We wargamers all like to think of ourselves as sporting players. No-one wants to be remembered as a game-spoiling spoontard, be they competitive or non-competitive. But if I’m honest, sometimes my enthusiasm ebbs when everything’s going wrong, or I bitch about the unbalanced rules for that thing Jeremy Vetock wrote that one time, or (and this is a particularly embarrassing one) I get more lively when I’m winning the game.

I’ve spent years honing my painting and modelling skills. God knows how many conversations I’ve had about tactics, and army lists, and all that jazz. One would have thought that somewhere amidst all those years, I would’ve sat down and thought, really thought, about the skill of being a fun opponent. Well, now that I’ve done so, it turns out I’m not quite as stridently awesome as I thought I was.

Keen to fix this, I have assembled a bunch of guidelines. Hopefully they’ll prove helpful for others as well. I’m actually quite excited about this; if I stick at it, gaming is going to get even more delicious.

Also, sorry if some of these seem obvious or patronising. They’re all inspired by real-life failures I’ve either seen or actively participated in, so clearly all of these are fresh news to someone.

Before the game:

- Make sure you and your opponent know what kind of game you’re playing before you start. Are the army lists competitive or story-based? Will you be using the rules as written, or the rules as intended?

During the game:

- The appropriate response to an abysmal dice roll is "nooooooooooo!"

- Laugh at your misfortunes. Chapter Master just blown his own hand off with an overheating plasma pistol? Laugh. Regiment failed its charge by an inch? Laugh. Battle cannon missed a barn door only two inches away? It’s actually pretty funny, and your opponent probably thinks so too. They just need your permission to laugh with you. If you can’t laugh, because the pain of gaming with little toy soldiers just cuts so deep, then be comically angry instead. Or comically something.

- Avoid being a starch-arse and be forgiving if your opponent forgot to do something in the right sub-phase or whatever.
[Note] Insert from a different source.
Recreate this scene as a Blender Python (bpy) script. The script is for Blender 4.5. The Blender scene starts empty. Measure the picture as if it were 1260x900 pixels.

- Commiserate with your opponent when something goes wrong for them. Unless they’re laughing, in which case, laugh along with them.

- Are the rules for one of your opponent’s units totally broken? Maybe, but don’t bitch about it to them – they didn’t write the rules. Much better to come up with a cunning way of dealing with said scary unit next time.
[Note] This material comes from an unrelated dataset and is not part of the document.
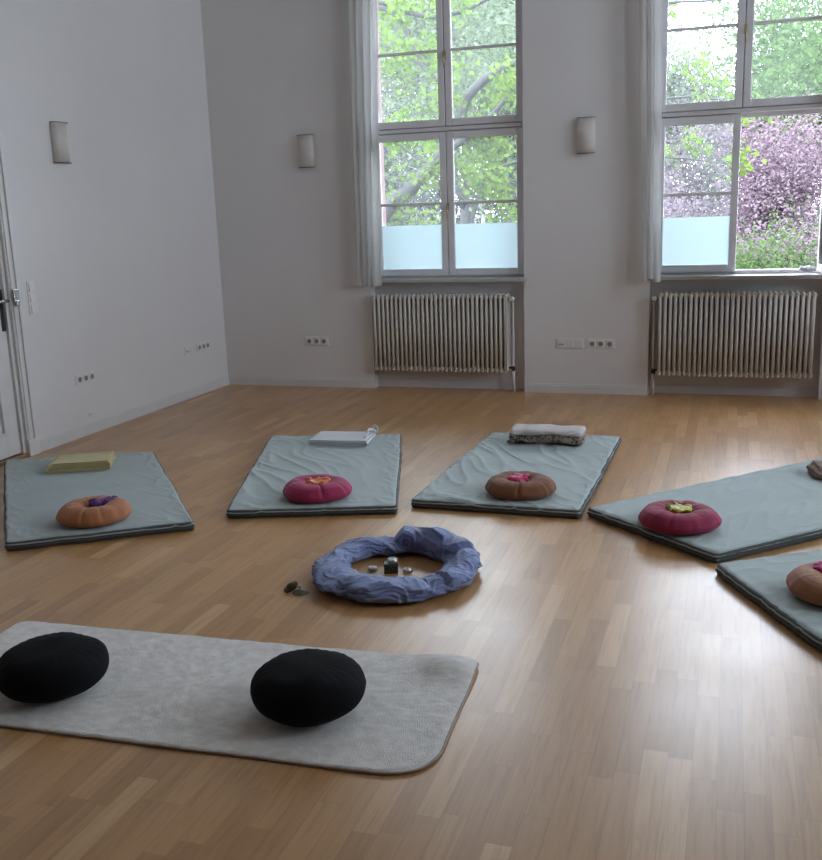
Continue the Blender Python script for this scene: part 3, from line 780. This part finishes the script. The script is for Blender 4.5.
# ------------------------------------------------------------------ sheepskin-like rug and black cushions
quad = [(1.905, -5.815), (3.715, -5.73), (3.675, -5.02), (1.868, -5.112)]
c = sum((Vector(q) for q in quad), Vector((0, 0)))/4
ol = rounded([Vector(q)-c for q in quad], [.05, .17, .04, .05], 16, 110)
ol = [p+p.normalized()*.004*nz(p.x*5, p.y*5, 3) for p in ol]
def rtop(x, y, t):
    z = .012+.0035*nz(x*3, y*3, 1.)+.0022*nz(x*16, y*16, 2.)+.0016*nz(x*45, y*45, 2.)
    z += .010*math.exp(-((x+.52+(y*-.9))/.05)**2)*(.5+nz(x*3, y*4, 4.)) if abs(y) < .4 else 0
    z += .034*math.exp(-(((x-.80)/.11)**2+((y-.32)/.09)**2))
    if t > .975: z -= .004*((t-.975)/.025)**2
    return z
def rin(j, p): return .0
m = pad(ol, .012, rtop, [(.004, .6), (.002, .15), (0, 0.)], 56)
r = thing('wool_rug', (c.x, c.y, 0), 0, 'long cream wool rug under the two black cushions', 'rug')
m.build('wool_pile', MT['wool'], r, True)
s = MB(); s.tube([(p.x*1.003, p.y*1.003, max(.004, rtop(p.x, p.y, 1)*.62)) for p in ol]+[(ol[0].x*1.003, ol[0].y*1.003, .0065)], .0042, 6); s.build('edge_binding', MT['wool_edge'], r, True)
def zafu(loc, rz, label, seed, zb):
    r = thing('meditation_cushion', (loc[0], loc[1], zb), rz, label, 'cushion', 'black meditation cushions on the rug')
    n, k = 96, 44; R = .178; h = .079; vs = []; fs = []
    for i in range(k+1):
        t = PI*i/k-PI/2
        for j in range(n):
            a = 2*PI*j/n; ct = math.copysign(abs(math.cos(t))**.80, math.cos(t)); st = math.copysign(abs(math.sin(t))**.85, math.sin(t))
            rr = R*ct*(1+.02*nz(math.cos(a)*1.5, math.sin(a)*1.5, seed))
            pl = .0012*abs(ct)*math.sin(a*30+2*nz(math.cos(a)*3, math.sin(a)*3, seed))
            z = h+h*st+.006*nz(math.cos(a)*ct*2, math.sin(a)*ct*2, seed+t)
            if st > 0: z += pl
            vs.append((rr*math.cos(a), rr*math.sin(a), max(0, z)))
    for i in range(k):
        for j in range(n): fs.append((i*n+j, i*n+(j+1) % n, (i+1)*n+(j+1) % n, (i+1)*n+j))
    MB().add(vs, fs).build('cushion_body', MT['black'], r, True)
    for z in (h,):
        s = MB(); s.tube([(R*.99*math.cos(2*PI*j/72), R*.99*math.sin(2*PI*j/72), z) for j in range(73)], .0022, 5); s.build('seam', MT['black'], r, True)
    return r
zafu((2.372, -5.558), .4, 'black round meditation cushion cut off by the left photo edge, on the wool rug', 1.7, .012)
zafu((3.248, -5.468), 1.1, 'black round meditation cushion near the rounded end of the wool rug', 5.2, .012)

# ------------------------------------------------------------------ scarf ring with tealights and box
r = thing('chiffon_scarf', (3.128, -4.290, 0), 0, 'blue chiffon scarf laid in a loose ring on the wooden floor', 'scarf')
def swath(th0, th1, R0, rw, rh, seed, zoff, tw, name, n=54, k=300, closed=False):
    vs = []; fs = []
    for i in range(k+(0 if closed else 1)):
        u = i/k; th = th0+(th1-th0)*u
        # periodic noise coordinates
        px, py = math.cos(th)*1.4, math.sin(th)*1.4
        R = R0+.018*nz(px, py, seed); w = rw*(1+.28*nz(px*1.3, py*1.3, seed+2)); h = rh*(1+.30*nz(px*1.5, py*1.5, seed+4))
        tp = 1 if closed else min(1, max(0, min(u, 1-u))/.12)**.6
        w *= .25+.75*tp; h *= .15+.85*tp
        for j in range(n):
            a = 2*PI*j/n; tt = a+tw*th
            n1 = nz(px*1.6, py*1.6, seed+6); n2 = nz(px*2.4, py*2.4, seed+8+.5*math.cos(tt)); n3 = nz(px*2+math.cos(tt), py*2+math.sin(tt), seed+11)
            g = .84+.13*(1-abs(math.sin(2*tt+4*n1)))**1.3*(1+n2)+.11*(1-abs(math.sin(4*tt+7*n2+2*n1)))**1.6+.07*(1-abs(math.sin(8*tt+9*n1+5*n2)))**2+.04*(1-abs(math.sin(15*tt+11*n2+9*n1)))**2+.16*n3
            rr = R+w*g*math.cos(a); z = zoff+h+h*g*math.sin(a)
            vs.append((rr*math.cos(th), rr*math.sin(th), max(.0015, z)))
    rows = k if closed else k+1
    for i in range(k if closed else k):
        i2 = (i+1) % rows if closed else i+1
        for j in range(n): fs.append((i*n+j, i2*n+j, i2*n+(j+1) % n, i*n+(j+1) % n))
    if not closed: fs += [tuple(range(n)), tuple(k*n+j for j in range(n))[::-1]]
    return MB().add(vs, fs).build(name, MT['scarf'], r, True)
swath(0, 2*PI, .284, .076, .036, 3.1, 0, 1, 'twisted_ring', closed=True, k=420, n=72)
swath(PI*.98, PI*1.80, .276, .088, .034, 9.3, .010, .6, 'front_swath')
swath(PI*.12, PI*.62, .290, .078, .054, 15.7, .018, .9, 'back_swath')
swath(PI*-.22, PI*.20, .302, .055, .040, 22.7, .012, 1.5, 'loose_tail')
def tealight(x, y, label, z=0.):
    t = thing('tealight', (x, y, z), .3, label, 'candle', 'tealights inside the scarf ring')
    MB().lathe([(.018, 0), (.019, .001), (.0192, .0155), (.0178, .0155), (.0175, .013)], 28).build('cup', MT['alu'], t, True)
    w = MB().lathe([(.0174, .0), (.0174, .0128), (.006, .0124), (.001, .0126)], 24, (0, 0, .001)).build('wax', MT['wax'], t, True)
    MB().tube([(0, 0, .012), (.001, 0, .019)], .0009, 5).build('wick', MT['wick'], w)
tealight(3.012, -4.265, 'silver tealight on the floor inside the scarf ring, beside the dark box')
tealight(3.165, -4.250, 'silver tealight inside the scarf ring, closest to its open right part')
tealight(3.105, -4.262, 'silver tealight standing on top of the small dark patterned box', .0445)
b = thing('trinket_box', (3.098, -4.268, 0), .35, 'small dark patterned box inside the scarf ring between the tealights', 'box')
MB().box((-.030, -.022, 0), (.030, .022, .030), 0, .003).build('box_base', MT['card'], b)
MB().box((-.0315, -.0235, .0305), (.0315, .0235, .044), 0, .003).build('lid', MT['card'], b)
# finger cymbals
t = thing('hand_cymbals', (2.783, -4.571, 0), .1, 'pair of small bronze hand cymbals on a cord, on the floor beside the scarf', 'hand cymbals')
def cym(): return MB().lathe([(.0, .017), (.006, .017), (.012, .014), (.017, .008), (.030, .004), (.034, .0015), (.0335, .0), (.029, .0018), (.016, .0055), (.010, .011), (.0, .013)], 36)
o = cym().build('cymbal', MT['bronze_l'], t, True); o.location = (.030, -.012, .001); o.rotation_euler = (.12, .1, 0); o['label'] = 'light worn bronze cymbal lying flat'
o = cym().build('cymbal', MT['bronze'], t, True); o.location = (-.018, .008, .016); o.rotation_euler = (.35, -.40, 0); o['label'] = 'dark bronze cymbal tipped up'
MB().tube([(.030, -.012, .018), (.026, -.004, .024), (.010, .004, .020), (.0, .010, .028), (-.016, .006, .032)], .002, 6).build('cord', MT['thread'], t, True)
MB().lathe([(.002, 0), (.006, .002), (.007, .006), (.004, .011), (.001, .012)], 12, (.004, -.006, .012)).build('bead', MT['wax'], t, True)

# crumpled cloth wedged by the open sash
o = cloth_piece((4.985, .030, WZ0+.034), .3, MT['whitecloth'], 31.3, 'crumpled white cloth on the sill at the foot of the open sash', .068, .042, .020, 'crumpled_cloth')
o['category'] = 'cloth'; del o['group']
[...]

- Compliment your opponent when they do something you didn’t anticipate. Preferably in the form of smack talk. I.E. “You sneaky bastard,” or “clever girl.”

- Don’t give up as soon as you think you’ve lost; make a last stand, or start a fighting withdrawal. Better to be Leonidas in Hades than a wet fart in the night.

- To quote Jeff, "Allow your opponent to win without feeling bad for God's sake! I always thought I did this but on the retrospective evidence of my memory I did not. That is not cool."

- Conversely, enjoy your successes. If your opponent’s going to lose a game, they’d probably like to feel that they have at least succeeded in making you happy. Just be sure not to cross over into smug or gloaty territory.


After the game:

- Gentlemanly handshakes? Standard.

"Bloody good show, Mr Johnson. Your Necrons gave me quite the pounding!"
"You're too kind, Sir Nigel."

- Friendly trash-talk and claims of “I’ll get you next time, Gadget!” are of course obligatory.


There’s probably a lot more things that could go in this list. What can y’all think of?